Thursday, April 25Royal Holloway's offical student publication, est. 1986

If You Didn’t Take a Picture, Did It Really Happen?

Be honest. How many photos have you taken or posted online today? Did you upload a photo of you and your friends from last night on Facebook? Instagram a photo of your lunch? Post yet another photo of Founders on your Snapchat story?

According to photographer Paul Strand, “your photography is a record of your living” and this idea summarises today’s social media age. We have the opportunity to broadcast every single aspect of our lives through photos and videos to the extent that we can ask the question ‘if you didn’t take a picture, did it really happen?’

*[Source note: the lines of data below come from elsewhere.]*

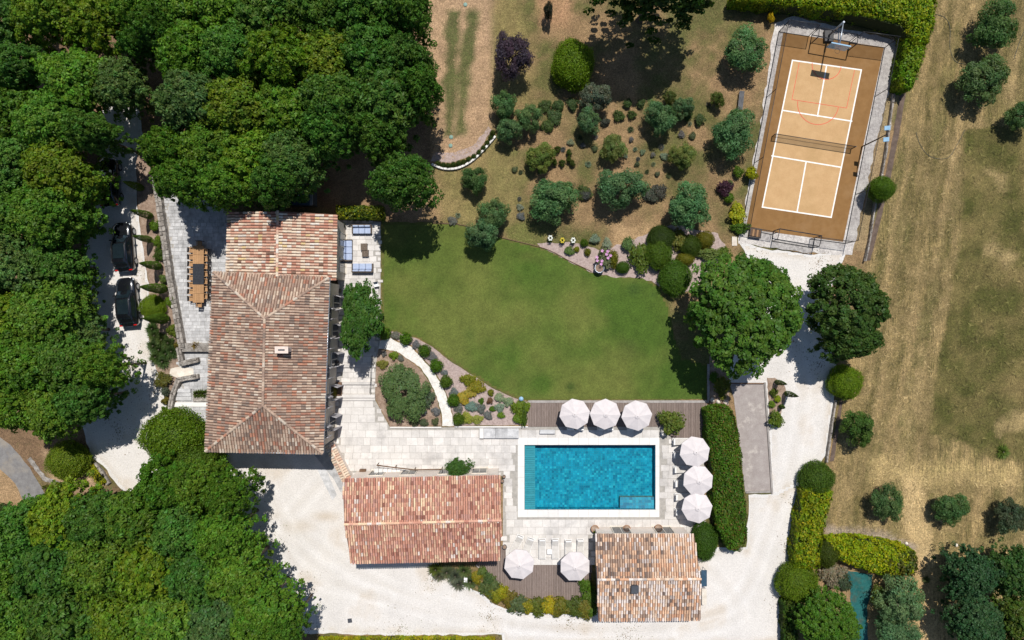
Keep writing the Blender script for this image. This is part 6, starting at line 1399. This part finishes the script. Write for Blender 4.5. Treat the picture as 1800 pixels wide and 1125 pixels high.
# floodlight mast
p = P(1515, 258); mast = empty('floodlight_mast', (p.x, p.y, 0), 0, 'black floodlight mast with two lamps at the right of the court', 'lamp post')
MB().tube([(0, 0, 0), (0, 0, 4.6)], [.07, .045], 8).build('pole', MT['black_metal'], mast)
MB().tube([(.06, .55, 4.6), (-.06, -.55, 4.6)], .035, 6).build('crossarm', MT['black_metal'], mast)
for sg in (-1, 1):
    M = Matrix.Translation((-.12 - .05 * sg * -1, .52 * sg, 4.68)) @ Matrix.Rotation(R(-25), 4, 'Y')
    l = MB().box(-.24, .24, -.2, .2, -.05, .06, .02, M).build('floodlight', MT['flood'], mast)
    MB().box(-.22, .22, -.18, .18, -.075, -.052, .0, M).build('lens', MT['lamp_glass'], l)
c0 = P(1328, 410, .35); bx_ = empty('storage_box', (c0.x, c0.y, 0), th, 'brown wooden storage box with a dark frame left of the lower goal', 'box')
MB().box(-.55, .55, -.42, .42, 0, .36).build('body', MT['brown_wood'], bx_)
for k in range(5): MB().box(-.5 + .2 * k + .01, -.5 + .2 * (k + 1) - .01, -.36, .36, .362, .385).build('slat', MT['teak'] if k % 2 else MT['brown_wood'], bx_)
mb = MB()
for b in ((-.58, .58, .38, .44), (-.58, .58, -.44, -.38), (-.58, -.5, -.379, .379), (.5, .58, -.379, .379)): mb.box(b[0], b[1], b[2], b[3], .361, .40)
mb.build('lid_frame', MT['black_metal'], bx_)
c0 = P(1291, 424); o = MB().box(-.25, .25, -.45, .45, .0, .05, .01).build('gate_step', MT['stone_pale']); o.location = (c0.x, c0.y, .02); tag(o, 'pale stone step by the lower left corner of the court', 'step')

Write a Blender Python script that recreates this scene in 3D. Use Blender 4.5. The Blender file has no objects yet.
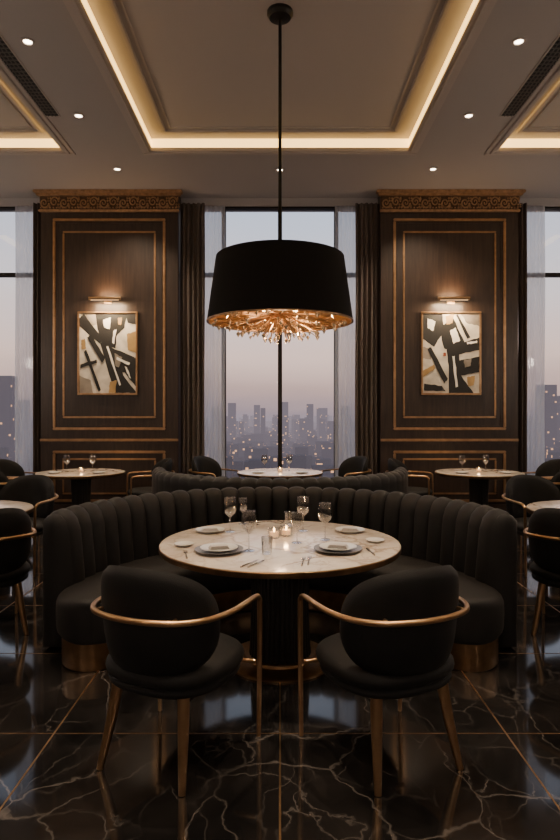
import bpy, bmesh, math, random
from mathutils import Vector, Matrix
random.seed(7)
S = bpy.context.scene
COL = S.collection
pi = math.pi
rad = math.radians

# ------------------------------------------------------------------ materials
def new_mat(name):
    m = bpy.data.materials.new(name); m.use_nodes = True
    return m, m.node_tree.nodes, m.node_tree.links, m.node_tree.nodes['Principled BSDF']

def pmat(name, col, rough=0.5, metal=0.0, sheen=0.0, bump=0.0, bscale=60, var=0.0, vscale=4, emis=None, estr=0, trans=0, coat=0, spec=None, ior=None):
    m, N, L, P = new_mat(name)
    P.inputs['Base Color'].default_value = (*col, 1)
    P.inputs['Roughness'].default_value = rough
    P.inputs['Metallic'].default_value = metal
    if sheen:
        P.inputs['Sheen Weight'].default_value = sheen
        P.inputs['Sheen Roughness'].default_value = 0.35
        P.inputs['Sheen Tint'].default_value = (0.95, 0.8, 0.7, 1)
    if coat: P.inputs['Coat Weight'].default_value = coat
    if spec is not None: P.inputs['Specular IOR Level'].default_value = spec
    if trans: P.inputs['Transmission Weight'].default_value = trans
    if ior: P.inputs['IOR'].default_value = ior
    if emis:
        P.inputs['Emission Color'].default_value = (*emis, 1)
        P.inputs['Emission Strength'].default_value = estr
    if bump or var:
        tc = N.new('ShaderNodeTexCoord')
    if bump:
        n = N.new('ShaderNodeTexNoise'); n.inputs['Scale'].default_value = bscale
        n.inputs['Detail'].default_value = 3
        b = N.new('ShaderNodeBump'); b.inputs['Strength'].default_value = bump; b.inputs['Distance'].default_value = 0.01
        L.new(tc.outputs['Object'], n.inputs['Vector']); L.new(n.outputs['Fac'], b.inputs['Height'])
        L.new(b.outputs['Normal'], P.inputs['Normal'])
    if var:
        n = N.new('ShaderNodeTexNoise'); n.inputs['Scale'].default_value = vscale; n.inputs['Detail'].default_value = 4
        r = N.new('ShaderNodeValToRGB')
        r.color_ramp.elements[0].position = 0.3; r.color_ramp.elements[1].position = 0.7
        r.color_ramp.elements[0].color = (*[c * (1 - var) for c in col], 1)
        r.color_ramp.elements[1].color = (*[min(1, c * (1 + var)) for c in col], 1)
        L.new(tc.outputs['Object'], n.inputs['Vector']); L.new(n.outputs['Fac'], r.inputs['Fac'])
        L.new(r.outputs['Color'], P.inputs['Base Color'])
    return m

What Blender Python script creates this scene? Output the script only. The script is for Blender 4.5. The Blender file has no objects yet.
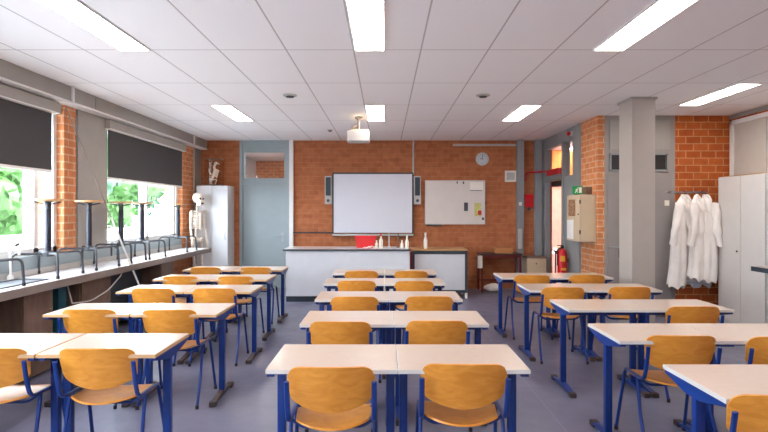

I’m sure, like me, that whenever you do anything remotely exciting you take a picture and post it on Snapchat or another social media platform. But this action of actively posting a photo online can suggest that we are seeking validation from our peers via the social currency of views or likes, rather than simply remembering a moment for ourselves. This thus encourages us to compete and compare ourselves to others.

But of course you can take as many videos or photos and upload them to wherever you want, nobody can stop you, right? Well, wrong. Alicia Keys and Guns N Roses have decided to ban mobile phones from their concerts following on from Adele’s demand that a fan watch her show “in real life, rather than through [her] camera”. This raises the argument we are so focused on documenting our lives that we are neglecting to live in the moment. I definitely understand this, in the summer I took far too many photos and videos at festivals which I either haven’t watched since or simply deleted.
But while it must be annoying for artists to only see a room full of iPhones rather than people, the NME argues that “personally documenting a moment on [an] insanely amazing piece of technology… does not mean we’re not fully embracing it too.”

But ultimately, whatever happens to you, happens, whether you took photographic proof or not. You did have to take the bins out yesterday, you did oversleep and miss your lecture and you did have a great time at the SU on Friday. Therefore the ‘record of your living’ does not have to be only managed by your camera roll.